My husband told me that an Argentine reporter once said: “La vida es eso que pasa entre Mundial y Mundial, life passes from one World Cup to another.”

If I think about it, at my age, if I am lucky, I will live to see another ten World Cups.

That’s a small number.

And within those ten World Cups, again if I am lucky, I will see our team into the finals, maybe a handful of times, like we have seen Argentina in the last forty-four years.

Just as the World Cup is unpredictable, our lives are equally so. We couldn’t predict the winner in today’s game with France, and nor can we at the next World Cup final.

We also cannot predict what will happen to us in the next four years.

It is this sort of uncertainty of life and the absurd irony of it, that keeps us living — living to see the next World Cup; living to see if our nations reach the finals.

Now even Moroccans dream this dream.

It’s the same absurdity of life that brought my husband one cold November afternoon in Vancouver to a soccer game that I just happened to be playing.
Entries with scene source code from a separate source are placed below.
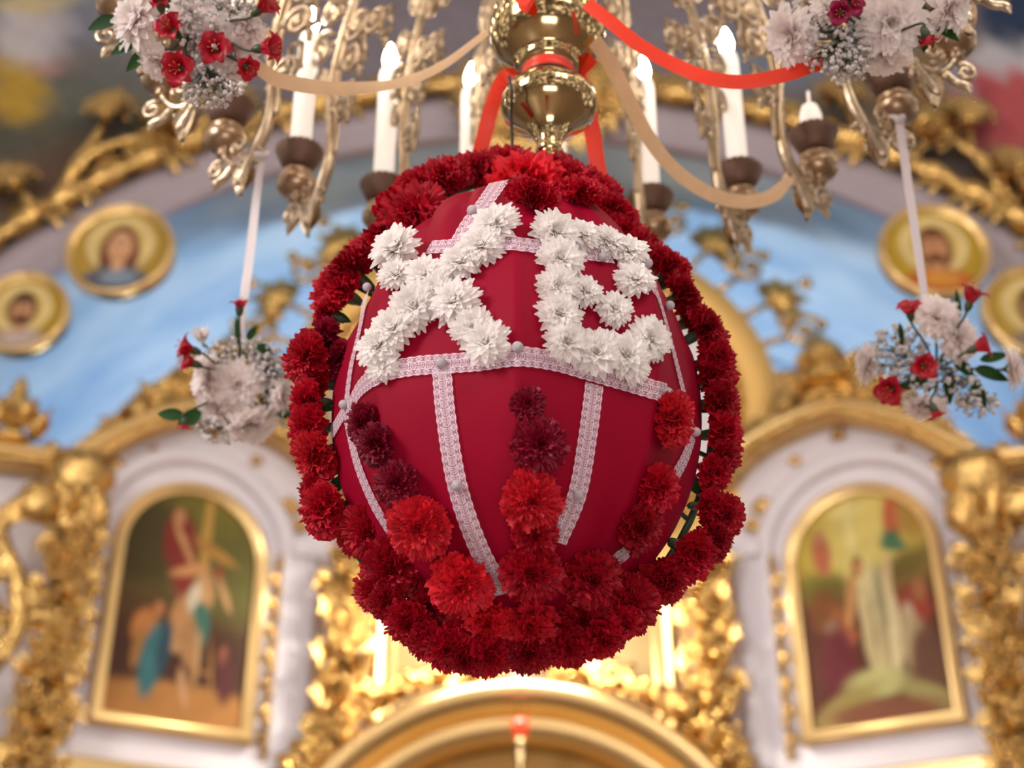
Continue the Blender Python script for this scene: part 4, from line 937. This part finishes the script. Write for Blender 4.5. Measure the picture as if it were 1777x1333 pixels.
def closed_mum(seed):
    r = random.Random(seed); mb = MB()
    for k in range(34):
        az = r.uniform(0, 6.28); e = r.uniform(.05, .45); L_ = r.uniform(.8, 1.25); d = Vector((math.sin(e)*math.cos(az), math.sin(e)*math.sin(az), math.cos(e)))
        mb.leaf(d*.1 - Vector((0, 0, .5)), d, (math.cos(az), math.sin(az), .1), L_, .13, -.35, 0, .3, 6)
    return mb.mesh('petals', PPET)
CLM = closed_mum(1)
brnd = random.Random(9)
def bouquet(cx, cy, depth, label, mumsl, als, clouds, leaves, ribbon=None):
    C0 = at_depth(cx, cy, depth); e = empty('flower_bouquet', Matrix.Translation(C0), label, 'bouquet')
    fw = Vector((0, ct, st))
    def P(x, y, dz=0): return at_depth(x, y, depth+dz) - C0
    k = depth/F
    for (x, y, r_, dx, dy, dz) in mumsl:
        p = P(x, y, dz*.03); ax = Vector((dx, 0, 0)) + Vector((0, -st, ct))*dy + fw*dz; ax.normalize()
        closed = abs(dz) < .01
        o = link('chrysanthemum', CLM if closed else brnd.choice(MPK), e, M=frame(p, ax, s=r_*k, spin=brnd.uniform(0, 6)))
        link('centre', cent_me, o) if not closed else None
        link('calyx', mcal_me, o)
        mb = MB(); mb.tube(crom([p-ax*r_*k*.4, p*.5+Vector((0, .0, 0)), Vector((0, 0, 0))], 5), .0022, 5); mb.build('stem', STEM, e)
    for (x, y, r_, dx, dy, dz, kd) in als:
        p = P(x, y, -.07); ax = (Vector((dx, 0, 0)) + Vector((0, -st, ct))*dy + fw*dz).normalized()
        link('alstroemeria', ALG if kd == 'g' else brnd.choice(ALM), e, M=frame(p, ax, s=r_*k, spin=brnd.uniform(0, 6)))
        mb = MB(); mb.tube(crom([p-ax*r_*k*.7, p-ax*r_*k*1.3, p*.4, Vector((0, 0, 0))], 5), .002, 5)
        mb.lathe([(.002, -.0), (.005, .004), (.007, .012), (.004, .02)], 8, frame(p-ax*r_*k*1.1, ax)); mb.build('stem', STEM, e)
    for (x, y, rx, ry, n, ddz) in clouds:
        mg, ms = MB(), MB(); c = P(x, y, ddz)
        hub = c*.3
        for i in range(n):
            a = brnd.uniform(0, 6.28); q = brnd.random()**.6
            p = P(x+rx*q*math.cos(a), y+ry*q*math.sin(a), ddz+brnd.uniform(-.04, .04)); s_ = brnd.uniform(.0020, .0042)*depth/2.0
            mg.ball(p, s_, 6, 5, (1, 1, .8))
            for q2 in range(3): mg.ball(p+Vector((brnd.uniform(-1, 1), brnd.uniform(-1, 1), brnd.uniform(-1, 1)))*s_*.7, s_*.6, 5, 4)
            if i % 2 == 0:
                m_ = p.lerp(c, .35)+Vector((brnd.uniform(-.01, .01), 0, brnd.uniform(-.01, .01))); ms.tube([p, m_, c.lerp(Vector((0, 0, 0)), .3)], .00055, 3, False)
        o = mg.build('babys_breath', GYPS, e); o['kind'] = 'stuff'; ms.build('twigs', STEM, o)
    for (x, y, dx, dy, L_, W_) in leaves:
        p = P(x, y, -.02); d = Vector((dx, 0, 0)) + Vector((0, -st, ct))*dy
        mb = MB(); mb.leaf(p, d, (.2, -1, -.3), L_*k, W_*k, .35, 0, .25, 10); mb.build('leaf', GREEN, e)
    return e
bq1 = bouquet(330, 60, 2.02, 'bouquet of white chrysanthemums and open red lilies beside the cream ribbon end',
    [(240,35,58,-.6,.2,-.8),(275,105,40,-.3,-.8,-.7),(405,95,50,.7,-.1,-.6),(370,55,40,.2,-.2,-1),(330,20,45,-.1,.4,-.8),(430,50,38,.8,.4,-.5)],
    [(308,118,40,-.1,-.2,-1,'r'),(372,82,38,.1,0,-1,'r'),(474,82,36,1,.05,-.25,'r'),(292,45,34,-.3,.3,-.9,'r'),(275,-5,30,0,.6,-.8,'r'),(430,118,28,.6,-.5,-.8,'r'),(465,5,34,.8,.5,-.3,'r')],
    [(370,145,52,48,170,-.03),(340,25,60,45,150,-.02),(400,30,55,40,130,0),(345,60,40,40,90,-.03),(390,60,70,60,120,.03)],
    [(205,32,-1,-.25,60,13),(240,72,-1,-.35,56,11),(262,85,-.8,-.6,60,12),(300,20,-.3,.8,50,10),(330,95,-.2,-1,40,9)])
bq2 = bouquet(1500, 50, 2.02, 'bouquet of drooping white chrysanthemums with magenta bloom at the red garland end',
    [(1375,62,58,-.8,-.35,-.45),(1545,40,68,.0,-.1,-.9),(1530,95,50,-.2,-.9,-.35),(1645,15,55,.5,-.3,-.6),(1440,15,40,-.2,.6,-.8)],
    [(1458,22,28,-.3,-.3,-1,'g'),(1480,5,30,.3,0,-1,'g'),(1612,72,26,.4,-1,-.1,'r')],
    [(1450,80,60,60,220,-.02),(1475,105,45,40,120,-.02),(1420,30,60,40,120,0)],
    [(1585,5,.5,-.8,85,17),(1615,40,1,-.45,62,12),(1590,30,-.3,-1,50,12),(1600,45,.2,-1,45,14)])
bq3 = bouquet(415, 655, 2.33, 'hanging bouquet with closed red buds on the plain white ribbon',
    [(413,668,46,.05,.05,-1),(362,655,46,-.8,.1,-.6),(375,705,42,-.5,-.6,-.7),(435,735,46,.3,-.8,-.7),(350,585,30,-.15,1,0),(490,690,36,.9,-.1,-.5)],
    [(416,525,22,.05,1,-.1,'r'),(318,600,30,-.9,.4,-.2,'r'),(322,625,28,-.7,.3,-.3,'r'),(320,742,18,0,-1,0,'r')],
    [(470,640,40,40,170,0),(395,740,60,30,120,0),(420,610,60,25,90,.0),(470,700,40,50,120,.02)],
    [(320,722,-1,.12,50,11),(350,715,-.6,-.3,50,14),(445,600,.7,-.3,32,9),(430,590,.5,.8,30,7),(478,715,1,.0,40,12),(415,600,-.1,1,55,5)])
bq4 = bouquet(1625, 640, 2.33, 'hanging bouquet with open red blooms on the lace ribbon below a round icon',
    [(1625,552,46,.1,.4,-.9),(1662,592,42,.4,.1,-.9),(1605,702,42,-.1,-1,-.4),(1508,632,40,-1,.1,-.05),(1755,640,42,1,.1,-.3)],
    [(1577,532,28,-.3,.8,-.5,'r'),(1690,505,34,.3,1,-.2,'r'),(1605,636,30,-.1,0,-1,'r'),(1543,678,34,-.5,-.2,-.8,'r'),(1710,598,30,.9,.4,-.3,'r'),(1625,722,22,.3,-1,-.2,'r')],
    [(1560,610,55,45,170,0),(1655,660,45,50,140,0),(1695,700,38,28,80,0),(1580,660,40,30,90,0)],
    [(1660,560,.1,1,60,7),(1690,640,.8,-.2,70,12),(1685,660,.6,-.9,60,12),(1650,620,.7,-.5,60,12),(1610,655,-.8,-.3,60,10),(1640,650,.3,-1,55,10),(1700,625,.9,.2,55,9),(1560,560,.2,-1,50,6)])

# ---------------------------------------------------------------- ribbons
def ribbon(name, pts, w, matl, label, cat='ribbon', parent=None, twist=None, face=None):
    P = crom(pts, 10); n = len(P); mb = MB()
    for i, p in enumerate(P):
        t = (P[min(i+1, n-1)]-P[max(i-1, 0)]).normalized(); f = Vector(face) if face else TOCAM
        sd = t.cross(f).normalized(); a = (twist or (lambda s: 0))(i/(n-1)); sd = Quaternion(t, a) @ sd; nn = t.cross(sd)
        ww = w(i/(n-1)) if callable(w) else w
        for q in (-1, -.5, 0, .5, 1): mb.v.append(tuple(p + sd*(q*ww/2) + nn*(.04*ww*q*q)))
    mb.f = [(i*5+k, i*5+k+1, (i+1)*5+k+1, (i+1)*5+k) for i in range(n-1) for k in range(4)]; mb.mi = [0]*len(mb.f)
    o = mb.build(name, matl, parent)
    if label: tag(o, label, cat)
    return o
D = at_depth; pxw = lambda w, d: w/F*d
ribbon('red_ribbon', [D(1018,5,2.10), D(1060,38,2.08), D(1110,78,2.06), D(1170,112,2.04), D(1230,135,2.02), D(1290,142,2.02), D(1360,130,2.02), D(1432,106,2.03)], pxw(25, 2.05), REDR, 'bright red ribbon swagged from the brass shaft to the white bouquet')
ribbon('red_ribbon', [D(905,-20,2.12), D(912,5,2.09), D(922,12,2.09)], pxw(28, 2.1), REDR, 'short red ribbon end lying on top of the big brass bulb')
nk = MB(); nk.lathe([(.0395, 1.448), (.0385, 1.458), (.040, 1.470), (.0405, 1.470), (.0400, 1.458), (.0405, 1.448)], 40); nk.v = [(v[0], v[1], v[2]-1.458) for v in nk.v]
rn = empty('red_ribbon', Matrix.Translation((CX, CY, 1.458)), 'red ribbon wound round the brass neck with two long tails behind', 'ribbon'); nk.build('wrap', REDR, rn)
def rtail(pts, w): 
    o = ribbon('tail', [p-Vector((CX, CY, 1.458)) for p in pts], w, REDR, None, parent=rn); return o
rtail([D(893,118,2.20), D(872,140,2.26), D(855,180,2.24), D(842,230,2.24), D(826,290,2.24)], pxw(27, 2.24))
rtail([D(985,112,2.20), D(1005,135,2.26), D(1018,180,2.24), D(1028,230,2.24), D(1042,320,2.24)], pxw(28, 2.24))
rtail([D(1028,98,2.16), D(1010,118,2.18), D(990,140,2.2)], pxw(26, 2.2))
ribbon('cream_ribbon', [D(428,92,2.06), D(455,122,2.08), D(490,140,2.1), D(560,152,2.12), D(630,152,2.14), D(700,142,2.14), D(770,112,2.14), D(845,56,2.14)], lambda t: pxw(14+13*math.sin(PI*min(1, t*1.3+.05)) if t < .7 else 20-14*(t-.7)/.3*.6, 2.1), CREAM, 'cream satin ribbon sagging from the bouquet with open red lilies to the shaft')
ribbon('cream_ribbon', [D(1032,70,2.14), D(1062,115,2.18), D(1092,175,2.22), D(1130,245,2.28), D(1175,298,2.34), D(1230,335,2.38), D(1290,350,2.42), D(1340,340,2.44), D(1372,308,2.46)], lambda t: pxw(26 if t < .9 else 26-80*(t-.9), 2.3), CREAM, 'cream satin ribbon curving from the shaft down past the brass candle cups')
kx = D(455, 275, 2.44); bx = bq3.matrix_basis.translation
ribbon('white_ribbon', [kx, D(445,340,2.42), D(432,450,2.38), D(421,540,2.35), D(414,640,2.34)], lambda t: pxw(8+12*math.sin(PI*min(1, t*1.1)), 2.4), LACEW, 'plain white ribbon holding the hanging bouquet with closed buds', twist=lambda t: .5*math.sin(4*t))
ribbon('lace_ribbon', [D(1561,212,2.44), D(1570,280,2.42), D(1585,380,2.38), D(1600,480,2.35), D(1612,560,2.34)], lambda t: pxw(15, 2.4), LACEW, 'narrow white lace ribbon holding the hanging bouquet below the orange-robed saint', twist=lambda t: .3*math.sin(5*t))
for (x, y, lab) in ((455, 272, 'white ribbon knot tied to the chandelier arm above the bud bouquet'), (1561, 208, 'white ribbon knot tied to the chandelier arm above the lace ribbon')):
    e = empty('ribbon_knot', Matrix.Translation(D(x, y, 2.44)), lab, 'knot'); mb = MB(); mb.ball((0, 0, 0), .008, 10, 8, (1.2, 1, .9)); mb.leaf((0, 0, 0), (-.6, 0, .5), (0, -1, 0), .022, .006, .3); mb.leaf((0, 0, 0), (.5, 0, .7), (0, -1, 0), .02, .006, .3); mb.build('knot', LACEW, e)
mb = MB(); mb.tube(crom([D(883,132,2.06), D(888,160,2.05), D(887,200,2.06), D(889,245,2.06), D(888, 280, 2.05)], 6), .0022, 5); 
mb.lathe([(.0415, 1.446), (.0432, 1.448), (.0415, 1.450)], 40, Matrix.Translation((CX, CY, 0)))
tag(mb.build('black_wire', WIRE), 'thin black wire tied round the brass neck and running down to the egg', 'wire')
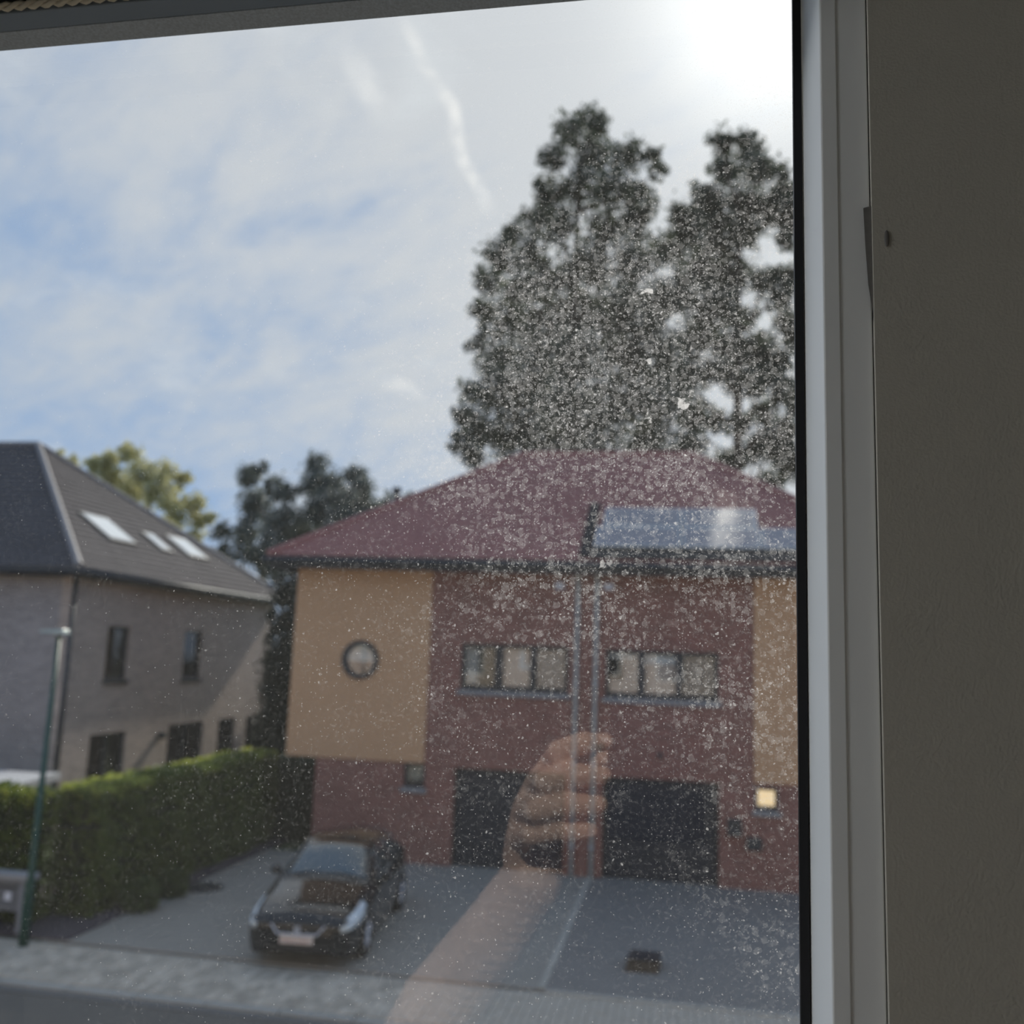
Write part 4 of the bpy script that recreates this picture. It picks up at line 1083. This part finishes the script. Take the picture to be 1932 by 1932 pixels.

He arrived with his River Plate jersey and black leggings — an Argentine the moment he stepped onto the soccer pitch with his South American style, sensational passes and sharp eye for the game.

If it wasn’t for that innocent ball passed between our feet, we may have never met.

We now owe to childish play, decades of love, laughter and happiness.

And that, if you think about it, is remarkable.

One can only fall in love with an Argentine on the soccer pitch. I certainly did.

And today, I believe, the entire world did too.